Religious life is unusual … there is simply no way around that. There is also no way around the fact that, with the median age of Sisters in our communities rapidly approaching 80, being a younger woman religious in your 20s, 30s, or even 40s means that you are pretty much like a unicorn, in that you are one of a rare and exotic species. In community, you have different experiences of church, pop culture, and life than pretty much everyone else. In your circle of friends, you are walking a different path which they most likely respect but to which they cannot relate, no matter how much they try. And with the general public, you tend to elicit sheer disbelief when people find out that you are in fact a young Catholic Sister. “Really? … are you a real Sister?” … I have been asked, many many times.

So imagine the relief when you get together with 5 or 20 or 30 or 100 other young nuns.  You get to stop being a unicorn and just get to be yourself.  When I was a novice, this was so very important. My discernment was greatly aided by having a network of religious life age peers. It helped me to filter out what aspects and questions and experiences were the byproduct of my age versus what were real questions I had to deal with related to community, ministry, and prayer. GV is a sacred space for which I give thanks. Again, Tracy captures it well:

Younger, newer women religious need these encounters. Of course, we dearly love our own congregations and all of our sisters. Nothing could replace that; the Sisters of Charity of Cincinnati are my home. … Being with peers in religious life, and I mean true peers, is indispensable for a young sister’s health – and exciting for the unfolding collaborative future of religious life.

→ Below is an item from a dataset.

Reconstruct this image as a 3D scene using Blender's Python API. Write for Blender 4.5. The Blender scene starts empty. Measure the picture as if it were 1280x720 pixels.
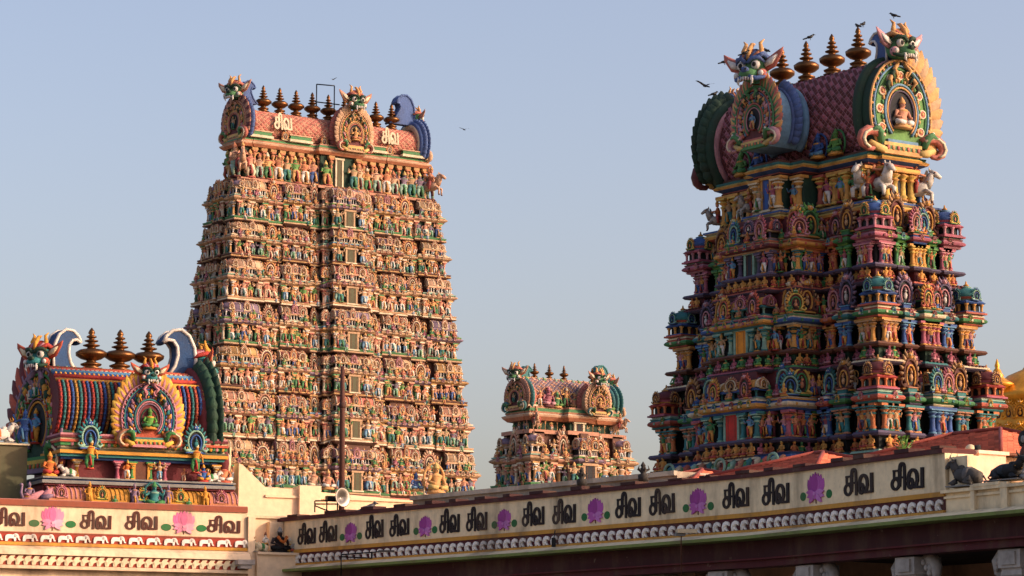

I have grown into my identity as a Sister of St. Joseph of Peace in company with my Giving Voice Sisters. The sacred space of GV has helped me to own that I am not, in fact, a unicorn. Younger Catholic Sisters do exist. We are vibrant members of our communities’ present even as we step into a future we cannot yet imagine, but a future in which we deeply believe.

As I read Tracy’s column, I realized that I am in a different space now. My circle of feeling normal has expanded from occasional GV retreats and conversations to who I am in community every day. I carry this circle of friendship and support with me wherever I go. There has been a level of integration for which I am very grateful. GV is part of my context and identity as a finally professed Sister of St. Joseph of Peace, even as I step into the circle of congregation leadership.

To be sure, being a young nun elected leader makes you more of an anomaly than a unicorn. A good young non-nun friend used that word to describe my reality the other day. It caused me pause, but on reflection it fits my present, very unusual reality. I am humbled to realize that I am serving in leadership of my community, a community which I dearly love.  The vast majority of my CSJP Sisters have been Sisters longer than I have been alive, and yet, here I am privileged to give my all for our present and as we build bridges to a sustainable future for the generations yet to come.

Giving Voice has been the gift that keeps on giving, especially as I step onto this path of leadership. There are by no means many age peers in leadership (I can count them on one hand), but there are some.  I also know that as all of our communities live into the reality of demographic change there will be more who are called to this adventure.  I am grateful for the elder Sisters who are recognizing this reality and mentoring the younger Sisters in their community. (If you fit that category, I highly recommend reading my friend Tere’s Open Letter to the Great Generation on Global Sisters Report. I also had a GSR column  recently on how this is a unique and important time for all the generations living religious life today.)

Most of all, I am grateful to my loving and mischievous God for breaking through and leading me onto this wonderful crazy path with unicorns and anomalies and friends and laughter and hope and trust and love.